Julie with a B

Thursday, November 10, 2005
 
Its the Economy
From Bloomberg:
The U.S. trade deficit with China for the first nine months of the year reached a record $146.3 billion, compared with $114.3 billion at the same time last year.
In October, China's trade surplus widened to a record $12 billion as exports of electronics surged, China's customs bureau reported today from Beijing. The surplus compares with $7.56 billion in September and brings China's surplus for the first 10 months of this year to $80.4 billion, from $11.1 billion in the same period a year earlier.
Best bet would be to purchase a more fuel efficient vehicle. AND you could buy American . . . which would mean paying more and not shopping at Walmart. Why would you shop there anyway? Acres of schlocky junk patrolled by sullen clerks . . . Euuwww.
The U.S. and China agreed this week to limit exports of Chinese clothing through 2008. Bush is traveling to Asia as he seeks further trade concessions from China to forestall protectionist sentiment in the U.S. Congress.

Oh THAT should help. He was so successful in S. America . . .
Exports slumped to $105.2 billion in September from $108 billion the previous month.
A 28-day machinists strike at Chicago-based Boeing, the world's largest aircraft maker, ended on Sept. 29. After shipping just two planes to foreign buyers that month, Boeing delivered 13 aircraft to overseas clients in October, according to figures on the company's Web site.

Ask yourself why it is cheaper. Who are you supporting? This is not a pro-union statement. Some of the best products are produced by American entreprenuers - they are efficient and local.

A different view from WaPo:
The soaring deficit with China has increased calls in Congress for the administration to take action against what critics complain are China's unfair trade practices such as manipulating its currency to gain trade advantages, rampant piracy of American movies and other copyrighted material and state support to the country's textile industry.

On Tuesday, the administration announced that it had reached a three-year agreement with China to limit imports of clothing and textiles, something that the U.S. industry said was desperately needed to halt a surge that began in early January and has already cost thousands of American textile jobs.

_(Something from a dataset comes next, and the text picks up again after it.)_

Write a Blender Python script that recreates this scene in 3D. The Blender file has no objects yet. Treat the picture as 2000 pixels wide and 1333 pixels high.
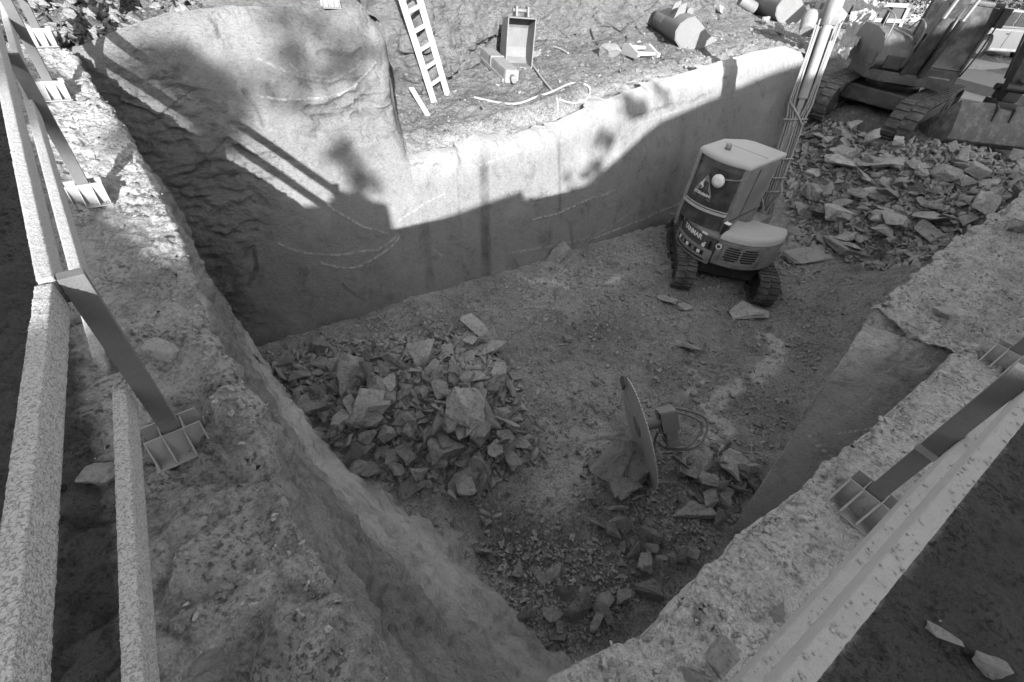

The figures for September showed that a series of "safeguard" quotas that the administration has been imposing on various categories of Chinese imports had resulted in a 5.2 percent drop in imports of Chinese clothing and textiles in September, when compared to August. However, these shipments were still up by 50.4 percent for the first nine months of this year, reflecting the surge that had occurred in earlier months before the quotas were imposed.